Fez a mesma coisa durante quarenta dias, renovando sempre suas
súplicas e pedindo perdão. Uma noite, apareceu-lhe a Mãe de Misericórdia
e lhe disse:
— Que fizeste, Teófilo? Renunciaste à minha amizade e à de Meu Filho e te entregaste àquele que é teu e meu inimigo!
Teófilo, sem deixar de chorar, implorou a misericórdia da Mãe de
Deus. Recordando o exemplo de outros pecadores, como o profeta-rei Davi,
Santa Maria Madalena e São Pedro, terminou por dizer:
— Senhora, haveis de me perdoar e de me obter o perdão de Vosso Filho!
Ela respondeu que lhe perdoaria tê-la negado, mas não poderia perdoar a negação de Seu Filho:
— Consola-te, que vou rogar a Deus por ti.
Após ouvir estas palavras, reanimado, redobrou Teófilo as lágrimas,
as preces e as penitências, conservando-se sempre aos pés da imagem de
Maria. Reapareceu-lhe a Mãe de Deus, que, amavelmente, lhe disse:
— Teófilo, enche-te de consolação. Apresentei a Deus tuas lágrimas e
orações. De hoje em diante, guarda-lhe gratidão e fidelidade.
O infeliz replicou:
— Senhora minha, ainda não estou plenamente consolado. Ainda conserva
o demônio o ímpio documento em que renunciei a Vós e a vosso Filho.

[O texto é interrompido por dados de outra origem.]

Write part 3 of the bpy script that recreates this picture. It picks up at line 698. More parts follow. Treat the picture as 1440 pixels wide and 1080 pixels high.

Podeis fazer que o restitua?
Compadecida, Ela mesma ofereceu-se para ir buscar o pergaminho no
inferno. Durante três dias Teófilo aguardou prostrado em terra, ao cabo
dos quais reapareceu a Virgem trazendo o pacto maldito, que entregou a
Teófilo como símbolo do seu perdão.
No dia seguinte, foi Teófilo à igreja, e, ajoelhando-se aos pés do
bispo, que naquele momento oficiava, contou-lhe por entre soluços tudo
quanto lhe havia acontecido.
Entregou-lhe o ímpio documento, que o bispo fez queimar imediatamente
diante dos fiéis presentes, enquanto choravam todos de alegria,
exaltando a bondade de Deus e a misericórdia de Maria para com aquele
pobre pecador. Teófilo voltou à igreja de Nossa Senhora e, ao fim de
três dias, morreu contente, cheio de gratidão para com Jesus e sua Mãe
Santíssima.
Uma escultura medieval representa o fato na catedral de Notre-Dame:
nela, bem se pode ver o auge de bondade de Maria. Enquanto o vigário
arrependido ora fervorosamente, a Santíssima Virgem obriga, espada em
mão, o demônio a devolver-lhe o pergaminho. Três fisionomias marcam a
cena: confiança e calma em Teófilo; proteção maternal e força em Nossa
Senhora; cinismo e desespero no demônio.